How to compute the values of $T^{(j+1)}_{*}$ when given $T^{(j)}_{*}$? Let $x := A[j]$. Let $k$ be such that

\begin{align} T^{(j)}_{k-1} \lt x \leq T^{(j)}_{k} \ . \label{correct-position-of-x} \end{align}

Since $T^{(j)}_0 = -\infty$ and $T^{(j)}_n = +\infty$ for all $j \leq n-1$, and the $T^{(j)}_l$ are increasing in $l$, there is one unique such $k$. To build an ISS of length $k$ in $A[0:j]$, we can take an ISS of $A[0:j]$ of length $k-1$ ending in $T^{(j)}_{k-1}$, append $x$, and obtain an ISS of $A[0:j+1]$ of length $k$ ending in $x$. Or we could just take an ISS of length $k$ in $A[0:j]$. Either way, it holds that

\begin{align*} T^{(j+1)}_{k} = \min(x, T^{(j)}_{k}) \ . \end{align*}

What about $l \gt k$? Since $T^{(j)}_l \geq T^{(j)}_{k} \geq x$, $x$ cannot be appended to any ISS in $A[0:j]$ of length $l$; it would not be an increasing sequence anymore. Therefore:

\begin{align*} T^{(j+1)}_{l} = T^{(j)}_{l} \textnormal{ for all $l \geq k+1$} \ . \end{align*}

What about $l \leq k-1$? Take an ISS of length $l-1$ in $A[0:j]$. Maybe we can append $x$ to form an ISS of length $l$ ending in $x$; but we already have one ending in $T^{(j)}_{l} \leq T^{(j)}_{k-1} \lt x$, so appending $x$ would just give a worse (i.e., higher-ending) ISS than we already have. The row $j+1$ thus differs from row $j$ in at most one position. To summarize:

\begin{align*} T^{(j+1)}_{k} & = \min(x, T^{(j)}_{k}) \textnormal{ for $k$ such that $T^{(j)}_{k-1} \lt x \leq T^{(j)}_{k}$,}\\ T^{(j+1)}_l & = T^{(j)}_l \textnormal{ for all $l \ne k$.} \end{align*}

In the example run below, we don't keep row for every $j$. We just show the values $T^{(j)}_k$ for the current $j$ and cross out numbers that have been replaced by better ones.

Once we have processed all elements, we have arrived at $T^{(n)}_k$, which is the smallest possible value a ISS of size $k$ can end with. The largest $k$ for which this is not $+\infty$ is the length of a LISS.

Problem Implement the idea that we just outlined.
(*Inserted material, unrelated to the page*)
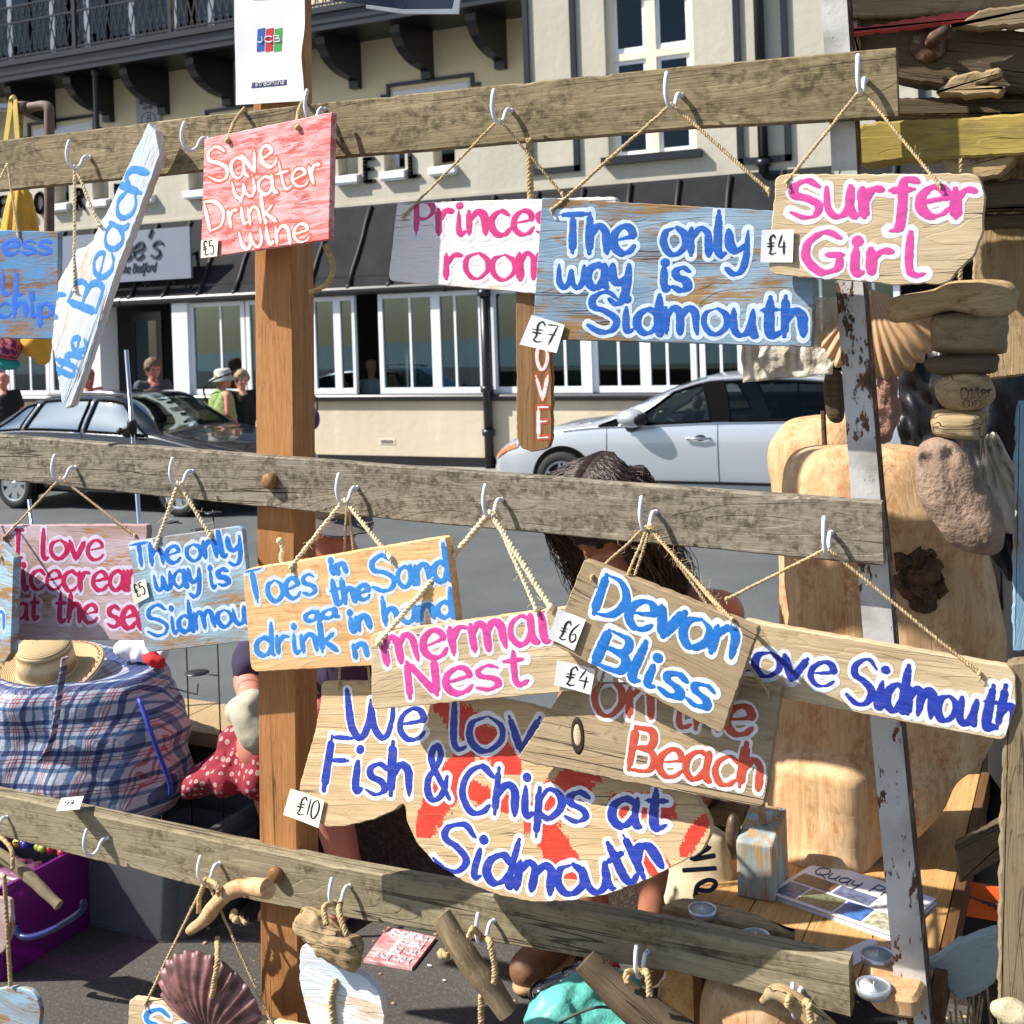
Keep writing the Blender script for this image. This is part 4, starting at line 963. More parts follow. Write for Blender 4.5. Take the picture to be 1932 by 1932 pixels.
for px, py in ((283, 540), (322, 536), (360, 546)):
    p = at(px, py, FY+.05); mb = MB()
    for k in range(5): mb.tube([p+Vector((rr.uniform(-.12, .12), 0, rr.uniform(-.05, .05))), p+Vector((rr.uniform(-.15, .15), -.05, rr.uniform(.0, .16)))], [.03, .008], 5)
    hpart(mb, 'clip', M_LEADD, roof)
# parapet with openings and the letters
LET = [('D', -19.1), ('F', -18.17), ('O', -17.22), ('R', -16.26), ('D', -15.3), ('H', -13.05), ('O', -12.05), ('T', -11.05), ('E', -10.135), ('L', -9.315)]
gaps = sorted([-18.68, -17.70, -16.72, -15.78, -14.75, -13.6, -12.55, -11.55, -10.56, -9.70, -8.82])
xb0 = at(992, 200, PY).x
gw = .19; zg0, zg1 = 4.03, 4.45
mb = MB(); mb.bbox((X0, PY, 3.45), (xb0, PY+.28, zg0)); mb.bbox((X0, PY, zg1), (xb0, PY+.28, 4.62))
xs = [X0]+[v for g in gaps for v in (g-gw, g+gw)]+[xb0]
for a, b in zip(xs[::2], xs[1::2]): mb.bbox((a, PY, zg0), (b, PY+.28, zg1))
par_ = hpart(mb, 'parapet', M_GREYW)
mb = MB(); mb.bbox((X0, PY-.02, 3.45), (xb0+.02, PY-.002, 3.58)); hpart(mb, 'parapet_base', M_GREYW)
for g in gaps:
    mb = MB(); mb.bbox((g-gw-.04, PY-.12, zg0-.12), (g+gw+.04, PY+.10, zg0-.02)); mb.bbox((g-gw-.02, PY-.09, zg0-.15), (g+gw+.02, PY-.002, zg0-.12))
    mb.add([(g-gw-.04, PY-.12, zg0-.02), (g+gw+.04, PY-.12, zg0-.02), (g+gw+.04, PY+.1, zg0+.03), (g-gw-.04, PY+.1, zg0+.03), (g-gw-.04, PY+.1, zg0-.02), (g+gw+.04, PY+.1, zg0-.02)], [(0, 1, 2, 3), (0, 3, 4), (1, 5, 2)])
    hpart(mb, 'ledge', M_WFR, par_)
for ch, x in LET:
    mb = MB(); hgt = .36
    for st in GL[ch][1]:
        P = stroke_pts(st, 5); P = [Vector((x+(p.x-.36)*hgt*.95, PY-.028, 3.9+p.y*hgt)) for p in P]
        for a, b in zip(P, P[1:]):
            d = (b-a).normalized()*.018; mb.beam(a-d, b+d, .05, .06, (0, 1, 0))
    hpart(mb, 'letter', M_BLK, par_)
# upper wall, balcony
mb = MB(); mb.bbox((X0, UY, 3.4), (xb0+.1, UY+.3, 10)); hpart(mb, 'upper_wall', M_UP)
mb = MB(); mb.bbox((X0, PY+.3, 3.38), (xb0, UY, 3.44)); hpart(mb, 'terrace', M_LEAD)
ZB = 6.50
mb = MB(); mb.bbox((X0, PY-.02, ZB+.0), (xb0-.12, UY-.003, ZB+.16)); mb.bbox((X0, PY-.07, ZB+.16), (xb0-.12, PY+.1, ZB+.26)); mb.bbox((X0, PY+.0, ZB-.10), (xb0-.12, PY+.12, ZB))
bal = hpart(mb, 'balcony', M_BLK)
for px, py in ((-40, 190), (83, 170), (193, 158), (298, 148), (420, 132), (540, 120), (661, 110), (798, 96), (937, 86)):
    x = at(px, py, UY-.2).x; prof = [(UY-.002, ZB-.002), (UY-.002, ZB-.80), (UY-.14, ZB-.80), (UY-.14, ZB-.68)]
    for k in range(9):
        t = k/8*math.pi/2; prof.append((UY-.16-.95*math.sin(t)*1.0, ZB-.12-.54*math.cos(t)))
    prof += [(PY+.15, ZB-.10), (PY+.15, ZB-.002)]
    mb = MB(); n = len(prof)
    V = [(x+s_*.09, y, z) for s_ in (-1, 1) for y, z in prof]
    mb.add(V, [tuple(range(n)), tuple(range(2*n-1, n-1, -1))]+[(k, (k+1) % n, n+(k+1) % n, n+k) for k in range(n)])
    hpart(mb, 'bracket', M_BLK, bal)
M_BDOOR = plain('grey_blue_door', srgb(122, 132, 148), .5, var=.1, vs=3)
mb = MB()
x = X0; kk = 0
while x < xb0-.2:
    for a, b in ((x, x+.24), (x+.24, x)): mb.beam((a, PY+.0, ZB+.28), (b, PY+.0, ZB+1.25), .022, .014)
    if kk % 5 == 0: mb.beam((x+.12, PY+.02, ZB+.26), (x+.12, PY+.02, ZB+1.3), .016, .012)
    x += .15; kk += 1
for z in (ZB+.32, ZB+.95, ZB+1.25): mb.beam((X0, PY+.01, z), (xb0-.12, PY+.01, z), .04, .03)
x = X0+1.1
while x < xb0: mb.bbox((x, PY-.03, ZB+.2), (x+.07, PY+.06, ZB+1.4)); x += 2.2
hpart(mb, 'railing', M_BLK, bal)
for px in (20, 100, 165, 250, 330, 400):
    x = at(px, 40, UY).x; mb = MB(); mb.bbox((x-.62, UY-.03, ZB+.26), (x+.62, UY-.002, ZB+2.4)); f = hpart(mb, 'balcony_door', M_BDOOR)
    for s_ in (-1, 1):
        mb = MB(); mb.bbox((x+s_*.3-.22, UY-.04, ZB+.45), (x+s_*.3+.22, UY-.032, ZB+2.3)); hpart(mb, 'pane', M_PANE, f)
col_x = at(178, 165, PY+.1).x
mb = MB(); mb.lathe([(.075, 0), (.075, .06), (.05, .1), (.046, 1.8), (.07, 1.86), (.07, 1.95)], 12, Matrix.Translation((col_x, PY+.13, 4.62)) @ Matrix.Diagonal((1, 1, (ZB-.1-4.62)/1.95, 1))); hpart(mb, 'column', M_BLK, None, True)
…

Start with a program that computes the length of the longest increasing subsequence, not the sequence itself.

Computing the sequence itself

We want our program to output a longest sequence, not just its length. To facilitate judging the correctness, the answer should be unique, so we have to come up with tie breaking rules: when two increasing subsequences $b_1 \lt b_2 \lt \dots \lt b_k$ and $c_1 \lt c_2 \lt \dots \lt c_k$ have the same size, we prefer one with the smallest values. But what does that even mean? Couldn't it be that one LISS is $[4, 5, 21]$ and the other is $[7, 8, 19]$? In that case, which one has "smaller values"? It turns out that there is always a unique minimum that is minimal in every position:

Theorem Suppose $[b_1, \dots, b_k]$ and $[c_1, \dots, c_k]$ are both LISS of the array $A$. Then

\begin{align*} \min(b_1, c_1), \min(b_2, c_2), \dots, \min(b_k, c_k) \end{align*}

is also a LISS of $A$.

Remark: It is pretty easy to show that the new sequence is increasing. In fact, this holds even if $\vec{b}$ and $\vec{a}$ are not necessarily longest ISS of $A$. However, it might be that the new sequence is not a subsequence of $A$! For example, when $A = [2, 3, 1, 4]$ and $\vec{a} = [2,3]$ and $\vec{b} = [1,4]$ then the pointwise minimum would be $[1,3]$, but now this is not a subsequence of $A$ anymore. To prove that this cannot occur, you must use that $\vec{a}$ and $\vec{b}$ are, in fact, longest increasing subsequences of $A$.

Problem Add bookkeeping to your implementation such that it does not only output the length of the LISS but the LISS with minimal values itself.

python quadratic.py < testcases/example-from-lecture-notes.in                             
6
4 6 7 8 11 12

Problem Improve your implementation of the quadratic algorithm: in order to find the $k$ for which (\ref{correct-position-of-x}) holds, don't use linear search; use binary search.